** Start Information provided **

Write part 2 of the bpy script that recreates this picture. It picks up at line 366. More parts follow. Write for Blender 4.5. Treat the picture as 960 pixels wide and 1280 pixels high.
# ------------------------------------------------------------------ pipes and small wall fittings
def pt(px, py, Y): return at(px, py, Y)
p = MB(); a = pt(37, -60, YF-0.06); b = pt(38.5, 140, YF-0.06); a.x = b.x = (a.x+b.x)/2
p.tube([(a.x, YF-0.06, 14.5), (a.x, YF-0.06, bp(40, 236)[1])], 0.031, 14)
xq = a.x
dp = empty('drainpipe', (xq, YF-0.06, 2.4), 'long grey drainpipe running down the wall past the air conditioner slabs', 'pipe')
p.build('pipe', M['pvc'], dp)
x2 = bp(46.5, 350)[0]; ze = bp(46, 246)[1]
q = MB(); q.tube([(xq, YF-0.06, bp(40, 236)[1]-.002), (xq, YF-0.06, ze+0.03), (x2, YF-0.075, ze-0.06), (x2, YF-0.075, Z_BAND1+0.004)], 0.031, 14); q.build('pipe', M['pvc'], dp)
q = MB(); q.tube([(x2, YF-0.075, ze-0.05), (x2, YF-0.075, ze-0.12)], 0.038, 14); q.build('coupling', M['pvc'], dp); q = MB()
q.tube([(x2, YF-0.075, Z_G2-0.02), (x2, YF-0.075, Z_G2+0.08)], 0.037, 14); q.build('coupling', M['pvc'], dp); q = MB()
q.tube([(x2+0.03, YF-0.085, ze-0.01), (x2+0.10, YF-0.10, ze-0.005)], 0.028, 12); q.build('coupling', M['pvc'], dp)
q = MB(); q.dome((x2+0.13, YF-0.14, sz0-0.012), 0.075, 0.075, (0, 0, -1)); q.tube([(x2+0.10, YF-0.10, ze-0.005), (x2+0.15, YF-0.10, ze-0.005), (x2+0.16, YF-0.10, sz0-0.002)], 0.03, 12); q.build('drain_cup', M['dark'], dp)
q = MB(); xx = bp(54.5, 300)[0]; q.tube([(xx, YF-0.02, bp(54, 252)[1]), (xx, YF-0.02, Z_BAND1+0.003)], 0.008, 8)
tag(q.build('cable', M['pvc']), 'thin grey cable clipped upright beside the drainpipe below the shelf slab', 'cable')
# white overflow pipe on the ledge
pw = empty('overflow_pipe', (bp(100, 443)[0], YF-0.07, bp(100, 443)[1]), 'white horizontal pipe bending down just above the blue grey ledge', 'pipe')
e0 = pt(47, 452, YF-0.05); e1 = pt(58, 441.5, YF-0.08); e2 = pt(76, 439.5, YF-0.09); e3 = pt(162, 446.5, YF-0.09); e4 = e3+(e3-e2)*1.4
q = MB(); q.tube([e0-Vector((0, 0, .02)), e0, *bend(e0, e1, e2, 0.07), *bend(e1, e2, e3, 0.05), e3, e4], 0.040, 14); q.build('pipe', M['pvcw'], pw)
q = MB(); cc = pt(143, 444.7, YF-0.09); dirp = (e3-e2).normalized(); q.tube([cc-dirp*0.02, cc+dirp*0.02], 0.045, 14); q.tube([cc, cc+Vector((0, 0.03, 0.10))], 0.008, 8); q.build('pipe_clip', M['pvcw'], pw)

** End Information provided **

## Problem statement
Go through the material above line by line and copy it exactly.

## Correct output
Write part 2 of the bpy script that recreates this picture. It picks up at line 366. More parts follow. Write for Blender 4.5. Treat the picture as 960 pixels wide and 1280 pixels high.
# ------------------------------------------------------------------ pipes and small wall fittings
def pt(px, py, Y): return at(px, py, Y)
p = MB(); a = pt(37, -60, YF-0.06); b = pt(38.5, 140, YF-0.06); a.x = b.x = (a.x+b.x)/2
p.tube([(a.x, YF-0.06, 14.5), (a.x, YF-0.06, bp(40, 236)[1])], 0.031, 14)
xq = a.x
dp = empty('drainpipe', (xq, YF-0.06, 2.4), 'long grey drainpipe running down the wall past the air conditioner slabs', 'pipe')
p.build('pipe', M['pvc'], dp)
x2 = bp(46.5, 350)[0]; ze = bp(46, 246)[1]
q = MB(); q.tube([(xq, YF-0.06, bp(40, 236)[1]-.002), (xq, YF-0.06, ze+0.03), (x2, YF-0.075, ze-0.06), (x2, YF-0.075, Z_BAND1+0.004)], 0.031, 14); q.build('pipe', M['pvc'], dp)
q = MB(); q.tube([(x2, YF-0.075, ze-0.05), (x2, YF-0.075, ze-0.12)], 0.038, 14); q.build('coupling', M['pvc'], dp); q = MB()
q.tube([(x2, YF-0.075, Z_G2-0.02), (x2, YF-0.075, Z_G2+0.08)], 0.037, 14); q.build('coupling', M['pvc'], dp); q = MB()
q.tube([(x2+0.03, YF-0.085, ze-0.01), (x2+0.10, YF-0.10, ze-0.005)], 0.028, 12); q.build('coupling', M['pvc'], dp)
q = MB(); q.dome((x2+0.13, YF-0.14, sz0-0.012), 0.075, 0.075, (0, 0, -1)); q.tube([(x2+0.10, YF-0.10, ze-0.005), (x2+0.15, YF-0.10, ze-0.005), (x2+0.16, YF-0.10, sz0-0.002)], 0.03, 12); q.build('drain_cup', M['dark'], dp)
q = MB(); xx = bp(54.5, 300)[0]; q.tube([(xx, YF-0.02, bp(54, 252)[1]), (xx, YF-0.02, Z_BAND1+0.003)], 0.008, 8)
tag(q.build('cable', M['pvc']), 'thin grey cable clipped upright beside the drainpipe below the shelf slab', 'cable')
# white overflow pipe on the ledge
pw = empty('overflow_pipe', (bp(100, 443)[0], YF-0.07, bp(100, 443)[1]), 'white horizontal pipe bending down just above the blue grey ledge', 'pipe')
e0 = pt(47, 452, YF-0.05); e1 = pt(58, 441.5, YF-0.08); e2 = pt(76, 439.5, YF-0.09); e3 = pt(162, 446.5, YF-0.09); e4 = e3+(e3-e2)*1.4
q = MB(); q.tube([e0-Vector((0, 0, .02)), e0, *bend(e0, e1, e2, 0.07), *bend(e1, e2, e3, 0.05), e3, e4], 0.040, 14); q.build('pipe', M['pvcw'], pw)
q = MB(); cc = pt(143, 444.7, YF-0.09); dirp = (e3-e2).normalized(); q.tube([cc-dirp*0.02, cc+dirp*0.02], 0.045, 14); q.tube([cc, cc+Vector((0, 0.03, 0.10))], 0.008, 8); q.build('pipe_clip', M['pvcw'], pw)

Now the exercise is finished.